Monday, February 14

From one end to the other: Valentines day.

Do you remember Saturday morning cartoons? I personally could not get enough of them back in the day. I would always be up at the buttcrack of dawn to watch the Animaniacs, Bobby's world, Digimon, etc. But before all that is my favorite cartoons of all time, Looney Toons. Bugs, Daffy, Yosemite Sam, Porky the Pig, Taz, and my personal hero Marvin the Martian. And then there was the ever persistent Willey Coyote, chasing the road runner in the same desert for over 40 years. One of the most iconic visuals from the Looney Toons era was Willey running off the edge of a cliff. His legs kept running, head up, staring straight at his target.....  Until he saw where he was.  

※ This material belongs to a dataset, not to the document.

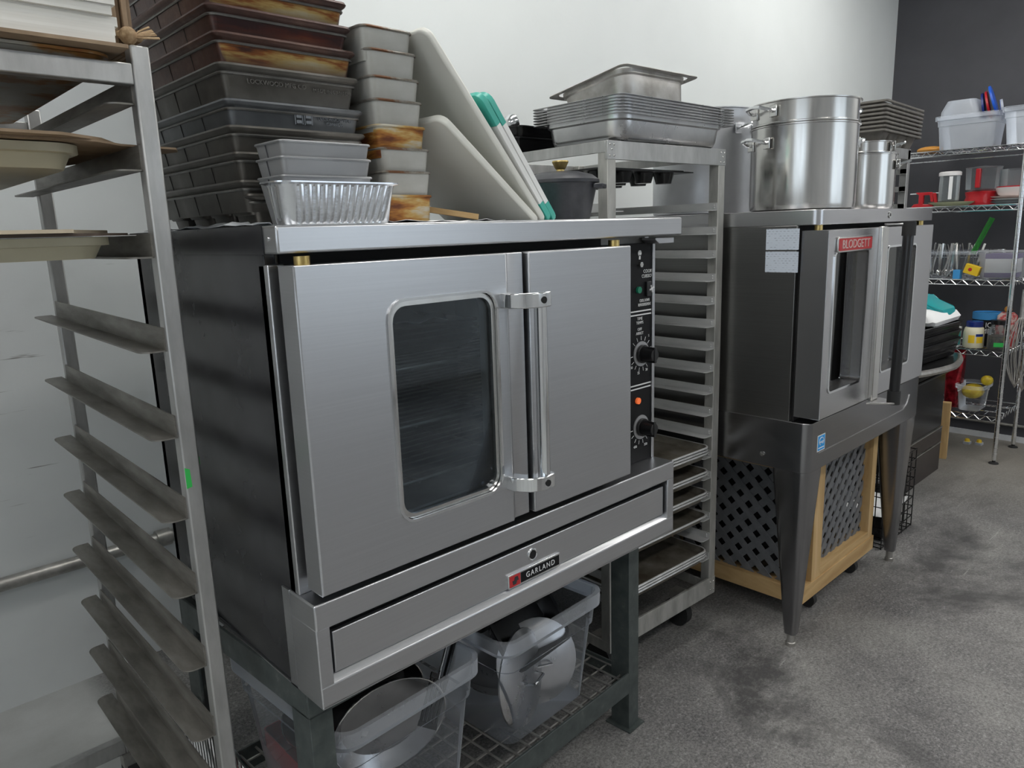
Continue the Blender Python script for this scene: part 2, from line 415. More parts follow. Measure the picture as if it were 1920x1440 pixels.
# ================================================================== the room
X_DARK, Y_BACK, Y_ALC, X_STEP = 4.75, 0.84, 1.465, 0.46
X_LEFT, Y_FRONT, Z_CEIL = -3.0, -4.6, 3.0
struct(B(X_LEFT - .1, X_DARK + .1, Y_FRONT - .1, Y_ALC + .1, -.1, 0).obj('floor', 'floor'))
struct(B(X_STEP, X_DARK + .1, Y_BACK, Y_BACK + .1, 0, Z_CEIL).obj('wall_back', 'wall_white'))
struct(B(X_STEP, X_STEP + .1, Y_BACK + .1, Y_ALC + .1, 0, Z_CEIL).obj('wall_step', 'wall_white'))
struct(B(X_LEFT, X_STEP, Y_ALC, Y_ALC + .1, 0, Z_CEIL).obj('wall_alcove', 'wall_scuffed'))
struct(B(X_DARK, X_DARK + .1, -.75, Y_BACK, 0, Z_CEIL).obj('wall_right', 'wall_dark'))
struct(B(X_DARK, X_DARK + .1, Y_FRONT, -.75, 0, Z_CEIL).obj('wall_right_far', 'room_far'))
struct(B(X_LEFT - .1, X_LEFT, Y_FRONT, Y_ALC + .1, 0, Z_CEIL).obj('wall_left', 'room_far'))
struct(B(X_LEFT - .1, X_DARK + .1, Y_FRONT - .1, Y_FRONT, 0, Z_CEIL).obj('wall_front', 'room_far'))
struct(B(X_LEFT - .1, X_DARK + .1, Y_FRONT - .1, Y_ALC + .1, Z_CEIL, Z_CEIL + .1).obj('ceiling', 'ceiling'))
struct(B(X_DARK - .012, X_DARK, Y_FRONT, Y_BACK, 0, .035).obj('baseboard_right', 'baseboard'))
for i, (lx, ly) in enumerate(LAMPS):
    o = thing('ceiling_light', 'flat white ceiling light panel, number %s from the alcove side, above the ovens and aisle' % ('first second third fourth fifth sixth seventh'.split()[i]), 'ceiling light', (lx, ly, Z_CEIL), group='ceiling light panels')
    fr = M().rl([(.62, .17, .01, -.03), (.62, .17, .01, 0)]); fr.obj('housing', 'ceiling', o)
    M().rl([(.60, .15, .005, -.034), (.60, .15, .005, -.031)]).obj('diffuser', 'lamp', o)

def window(name, wall, a0, a1, z0, z1):  # unseen glowing window, added for its light
    o = bpy.data.objects.new(name, None); COL.objects.link(o); struct(o)
    if wall == 'front':
        fb = lambda p, q, r_, s_, d: B(p, q, Y_FRONT, Y_FRONT + d, r_, s_)
    else:
        fb = lambda p, q, r_, s_, d: B(X_LEFT, X_LEFT + d, p, q, r_, s_)
    fb(a0, a1, z0, z1, .01).obj('pane', 'added_daylight', o)
    for (p, q, r_, s_) in ((a0 - .06, a0, z0 - .06, z1 + .06), (a1, a1 + .06, z0 - .06, z1 + .06), (a0, a1, z0 - .06, z0), (a0, a1, z1, z1 + .06), ((a0 + a1) / 2 - .025, (a0 + a1) / 2 + .025, z0, z1)):
        fb(p, q, r_, s_, .04).obj('added_window_frame', 'ceiling', o)
window('added_window_front', 'front', 1.7, 4.3, .9, 2.5)  # added for a cool reflection on the oven steel
window('added_window_left', 'left', -2.8, -0.5, 1.1, 2.4)  # added to brighten the alcove side

# steel pipe along the alcove wall, and the thin one on the dark wall
o = thing('wall_pipe', 'dull steel pipe running low along the scuffed white wall behind the left rack', 'pipe', (0, Y_ALC - .03, .41))
M().cyl((X_LEFT, 0, 0), (X_STEP, 0, 0), .021, n=14).obj('pipe', 'galvanised', o)
M().cyl((.18, 0, 0), (.225, 0, 0), .029, n=14).obj('coupling', 'galvanised', o)
o = M().cyl((X_DARK - .012, -2.5, .10), (X_DARK - .012, Y_BACK, .105), .009, n=8).obj('wall_cable', 'galvanised')
tag(o, 'thin grey cable running along the foot of the dark wall', 'cable')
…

That kinda describes what valentines does to me each year. My birthday is less then a month away, the frozen tundra starts to melt just a bit, and spring is just around the bend. Beautiful time of year. Then this holiday comes along. And I love holidays. I like to participate in holiday activities. Usually, Valentines activities include dinner and the buying of chocolates, and roses, and stuffed animals who have their lips sewn together(which is only a little disturbing as far as sentiments are concerned).  But I have the same problem, it seems, each year. I have no one to buy this stuff for. 

Now if you were to over analyze that last sentence, you might say I would only love someone for the holiday. But that's not true. I really am looking for the person I can love the other 364 days of the year. but I also have not been actively looking. If she comes along, I'll see it. Maybe she has and I need to reconnect, who knows. But I like not being in a hurry. I have friends and family on both sides of the Love Spectrum. My parents that have been married for 25+ years and are still in love with each other.  Friends who have just gotten married this past year. Several friends and family who are engaged. Some single friends who are just fine being that way,  and even friends who have recently become single and want nothing to do with this holiday. 

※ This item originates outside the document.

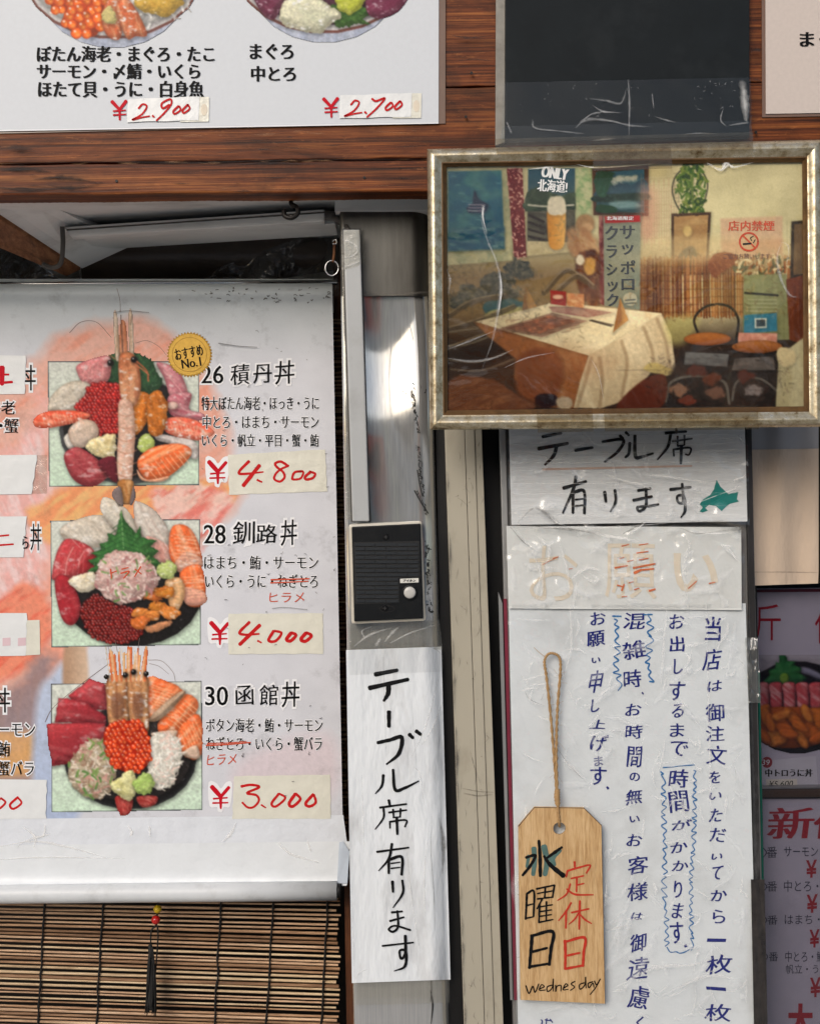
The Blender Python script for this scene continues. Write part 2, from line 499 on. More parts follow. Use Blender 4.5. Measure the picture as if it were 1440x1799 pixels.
class Paint:
    def __init__(self, x0, y0, x1, y1, r, base=None, q=None):
        self.q = q
        self.w, self.h = int((x1 - x0) * r) + 1, int((y1 - y0) * r) + 1
        self.x0, self.y0, self.r = x0, y0, r
        xs = np.linspace(x0, x1, self.w); ys = np.linspace(y0, y1, self.h)
        self.X, self.Y = np.meshgrid(xs, ys)
        self.C = np.zeros((self.h, self.w, 3)); self.A = np.zeros((self.h, self.w))
        if base is not None: self.C[:] = base; self.A[:] = 1
        self.T = (0, 0, 1); self.sd = 1; self.vol = 0.0; self.shadow = 0.0

    def tr(self, pts):
        p = np.asarray(pts, float)
        return p * self.T[2] + np.array(self.T[:2])

    def win(self, p, pad):
        x0, y0 = p.min(0) - pad; x1, y1 = p.max(0) + pad
        r = self.r
        a, b = max(0, int((y0 - self.y0) * r)), min(self.h, int((y1 - self.y0) * r) + 2)
        c, e = max(0, int((x0 - self.x0) * r)), min(self.w, int((x1 - self.x0) * r) + 2)
        return slice(a, max(a, b)), slice(c, max(c, e))

    def sdf(self, poly, X, Y):
        d = np.full(X.shape, 1e9); ins = np.zeros(X.shape, bool)
        n = len(poly)
        for i in range(n):
            ax, ay = poly[i]; bx, by = poly[(i + 1) % n]
            ex, ey = bx - ax, by - ay
            t = np.clip(((X - ax) * ex + (Y - ay) * ey) / (ex * ex + ey * ey + 1e-9), 0, 1)
            d = np.minimum(d, (X - ax - t * ex) ** 2 + (Y - ay - t * ey) ** 2)
            cond = ((ay > Y) != (by > Y)) & (X < ex * (Y - ay) / (by - ay + 1e-12) + ax)
            ins ^= cond
        return np.where(ins, 1, -1) * np.sqrt(d)

    def shape(self, pts, col, smooth=True, soft=0.8, wob=0.0, wsc=14, grad=None, edge=None, tex=None, alpha=1.0, hl=None, seed=None):
        """col fill; grad=(angle, col2); edge=(width, colour); tex=(len, wid, angle, amount, colour); hl=(amount, size)"""
        s = self.T[2]
        self.sd += 1; sd = self.sd if seed is None else seed
        p = self.tr(pts)
        if smooth: p = crom(p, 5, True)
        sl = self.win(p, 4 + soft + wob)
        X, Y = self.X[sl], self.Y[sl]
        if X.size == 0: return self
        Xw, Yw = X, Y
        if wob:
            Xw = X + wob * (fbm(X / wsc, Y / wsc, sd) - 0.5) * 2; Yw = Y + wob * (fbm(X / wsc, Y / wsc, sd + 50) - 0.5) * 2
        dd = self.sdf(p, Xw, Yw)
        m = np.clip(dd / soft + 0.5, 0, 1) * alpha
        if self.shadow and alpha == 1.0:
            k = np.clip(1 + dd / 7.0, 0, 1) ** 2 * self.shadow * (self.A[sl] > 0.5)
            k = np.roll(k, (2, 1), (0, 1))
            self.C[sl] *= (1 - k)[..., None]
        c = np.broadcast_to(np.asarray(col, float), X.shape + (3,)).copy()
        ctr = p.mean(0); ext = (p.max(0) - p.min(0)) / 2 + 1e-6
        if grad:
            a = math.radians(grad[0])
            t = np.clip(0.5 + 0.5 * ((X - ctr[0]) / ext[0] * math.cos(a) + (Y - ctr[1]) / ext[1] * math.sin(a)), 0, 1)[..., None]
            c = c * (1 - t) + np.asarray(grad[1], float) * t
        if tex:
            a = math.radians(tex[2]); U = X * math.cos(a) + Y * math.sin(a); W = -X * math.sin(a) + Y * math.cos(a)
            n = fbm(U / tex[0], W / tex[1], sd, 3)
            t = np.clip((n - 0.42) * 3.2, 0, 1)[..., None] * tex[3]
            c = c * (1 - t) + np.asarray(tex[4], float) * t
        c = c * (0.93 + 0.14 * fbm(X / 5, Y / 5, sd + 9, 3))[..., None]
        if self.vol:
            R = max(3.0, 0.55 * min(ext)) ; hh = np.clip(dd / R, 0, 1); hh = np.sqrt(hh * (2 - hh)) * R
            hh = hh + 0.9 * fbm(X / 6.0, Y / 6.0, sd + 77, 3)
            gy, gx = np.gradient(hh, 1 / self.r)
            lam = (0.45 * gx + 0.75 * gy + 0.9) / np.sqrt(1 + gx * gx + gy * gy)
            c = c * (1 + self.vol * np.clip(lam - 0.95, -0.75, 0.45))[..., None]
        if edge:
            t = np.clip(1 - dd / edge[0], 0, 1)[..., None] * 0.38
            c = c * (1 - t) + np.asarray(edge[1], float) * t
        if hl:
            n = fbm(X / hl[1], Y / (hl[1] * 0.6), sd + 21, 3)
            t = (np.clip((n - 0.62) * 7, 0, 1) * np.clip(dd / 3, 0, 1) * hl[0])[..., None]
            c = c * (1 - t) + 245.0 * t
        self.put(sl, c, m)
        return self

    def put(self, sl, c, m):
        m3 = m[..., None]
        self.C[sl] = np.where((self.A[sl] < 0.01)[..., None] & (m3 > 0.01), c, self.C[sl] * (1 - m3) + c * m3)
        self.A[sl] = np.maximum(self.A[sl], m)

    def line(self, pts, w, col, alpha=1.0, n=6, taper=0.0):
        p = crom(self.tr(pts), n); w = w * self.T[2]
        sl = self.win(p, w + 2)
        X, Y = self.X[sl], self.Y[sl]
        if X.size == 0: return self
        d = np.full(X.shape, 1e9)
        for i in range(len(p) - 1):
            ax, ay = p[i]; e = p[i + 1] - p[i]
            t = np.clip(((X - ax) * e[0] + (Y - ay) * e[1]) / (e @ e + 1e-9), 0, 1)
            u = (i + t) / (len(p) - 1)
            d = np.minimum(d, np.hypot(X - ax - t * e[0], Y - ay - t * e[1]) - w / 2 * (1 - taper * u))
        m = np.clip(0.5 - d, 0, 1) * alpha * min(1, w / 0.8)
        self.put(sl, np.broadcast_to(np.asarray(col, float), X.shape + (3,)), m)
        return self

    def ell(self, cx, cy, rx, ry, col, **k):
        t = np.linspace(0, 2 * math.pi, 22, endpoint=False)
        return self.shape(np.stack([cx + rx * np.cos(t), cy + ry * np.sin(t)], 1), col, smooth=False, **k)

    def balls(self, pts, rad, col, lo, hi, seed=1):
        """a heap of roe"""
        p = crom(self.tr(pts), 5, True); r = rad * self.T[2]
        self.shape(pts, lo, wob=2)
        g = np.random.default_rng(seed)
        x0, y0 = p.min(0); x1, y1 = p.max(0)
        cs = []
        row = 0; y = y0
        while y < y1 + r:
            x = x0 + (row % 2) * r * 0.9
            while x < x1:
                cs.append((x + g.normal() * r * 0.25, y + g.normal() * r * 0.25)); x += r * 1.75
            y += r * 1.5; row += 1
        cs = np.array(cs)
        cs = cs[self.sdf(p, cs[:, 0], cs[:, 1]) > -r * 0.2]
        g.shuffle(cs)
        for cx, cy in cs:
            sl = self.win(np.array([[cx, cy]]), r + 2)
            X, Y = self.X[sl], self.Y[sl]
            if X.size == 0: continue
            q = np.hypot(X - cx, Y - cy) / r
            k = 0.75 + 0.5 * g.random()
            q = q * (0.85 + 0.4 * g.random())
            t = np.clip(q, 0, 1)[..., None] ** 2
            c = np.asarray(col, float) * k * (1 - t) + np.asarray(lo, float) * t
            glow = np.clip(1 - np.hypot(X - cx - r * 0.25, Y - cy - r * 0.3) / (r * 0.6), 0, 1)[..., None]
            c = c * (1 - glow * 0.7) + np.asarray(hi, float) * glow * 0.7
            sp = np.clip(1.3 - np.hypot(X - cx + r * 0.3, Y - cy + r * 0.35) / (r * 0.28), 0, 1)[..., None]
            c = c * (1 - sp * 0.85) + 250 * sp * 0.85
            self.put(sl, c, np.clip((1 - q) * r + 0.5, 0, 1))
        return self

    def speck(self, pts, n, size, cols, seed=1, ln=1.0, ang=None, alpha=0.9):
        """n small flecks inside an outline"""
        p = crom(self.tr(pts), 5, True); g = np.random.default_rng(seed)
        x0, y0 = p.min(0); x1, y1 = p.max(0)
        T = self.T
        self.T = (0, 0, 1)
        k = 0
        while k < n:
            c = np.array([g.uniform(x0, x1), g.uniform(y0, y1)])
            k += 1
            if self.sdf(p, np.array([c[0]]), np.array([c[1]]))[0] < 0: continue
            a = g.uniform(0, math.pi) if ang is None else math.radians(ang) + g.normal() * 0.25
            l = size * T[2] * ln * g.uniform(0.5, 1.2); v = np.array([math.cos(a), math.sin(a)]) * l
            self.line([c - v, c + v * 0.2 + g.normal(size=2) * l * 0.2, c + v], size * T[2] * g.uniform(0.6, 1.2), cols[int(g.integers(len(cols)))], alpha, 2)
        self.T = T
        return self

    def warp(self, amp, sc):
        ox = amp * (fbm(self.X / sc, self.Y / sc, 40) - 0.5) * 2; oy = amp * (fbm(self.X / sc, self.Y / sc, 60) - 0.5) * 2
        jx = np.clip(np.arange(self.w)[None, :] + np.rint(ox * self.r).astype(int), 0, self.w - 1)
        jy = np.clip(np.arange(self.h)[:, None] + np.rint(oy * self.r).astype(int), 0, self.h - 1)
        self.C = self.C[jy, jx]
        return self

    def blur(self, k=1):
        for _ in range(k):
            for ax in (0, 1):
                self.C = 0.25 * np.roll(self.C, 1, ax) + 0.5 * self.C + 0.25 * np.roll(self.C, -1, ax)
        return self

    def fade(self):
        # grain and slight fading of an old print
        self.C = self.C * (0.84 + 0.32 * fbm(self.X / 3.2, self.Y / 2.6, 71, 3))[..., None]
        self.C += (vnoise(self.X / 1.4, self.Y / 1.4, 5)[..., None] - 0.5) * np.array([16, 12, 18])
        self.C = self.C * 0.93 + 14
        return self

    def grade(self, sat=1.0, gain=(1, 1, 1), gamma=1.0):
        g = self.C.mean(-1, keepdims=True)
        c = np.clip(g + (self.C - g) * sat, 0, 255) / 255.0
        self.C = 255.0 * np.clip(c, 0, 1) ** gamma * np.array(gain)
        return self

    def build(self, name, d, mat, parent, gain=1.0):
        X, Y = self.X, self.Y
        if self.q is not None:
            u = (X - X.min()) / (X.max() - X.min()); v = (Y - Y.min()) / (Y.max() - Y.min())
            q = np.asarray(self.q, float)
            X, Y = [(1 - u) * (1 - v) * q[0, k] + u * (1 - v) * q[1, k] + u * v * q[2, k] + (1 - u) * v * q[3, k] for k in (0, 1)]
        v = PA(X, Y, dval(d, X, Y)).reshape(-1, 3)
        f = grid_faces(self.h, self.w)
        a = self.A.ravel()
        f = f[(a[f] > 0.45).all(1)]
        c = lin(np.clip(self.C, 0, 255)).reshape(-1, 3) * gain
        used = np.zeros(len(v), bool); used[f.ravel()] = True
        idx = np.cumsum(used) - 1
        return mesh(name, v[used], idx[f], mat, parent, True, cols=c[used])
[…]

For me, love goes to each in their own way. My family for the support, my friends for their council and to each woman that has come and gone in my life. Each of them have shown me love in their own way and I have loved each of them differently. While the love for some have been more intense then others, the love I felt for all of them is still there, somewhere in the back of my mind. And while the one love that will fill my heart has not done so just yet, I'm sure it will. 

 "Where we love is home, home that our feet may leave, but not our hearts."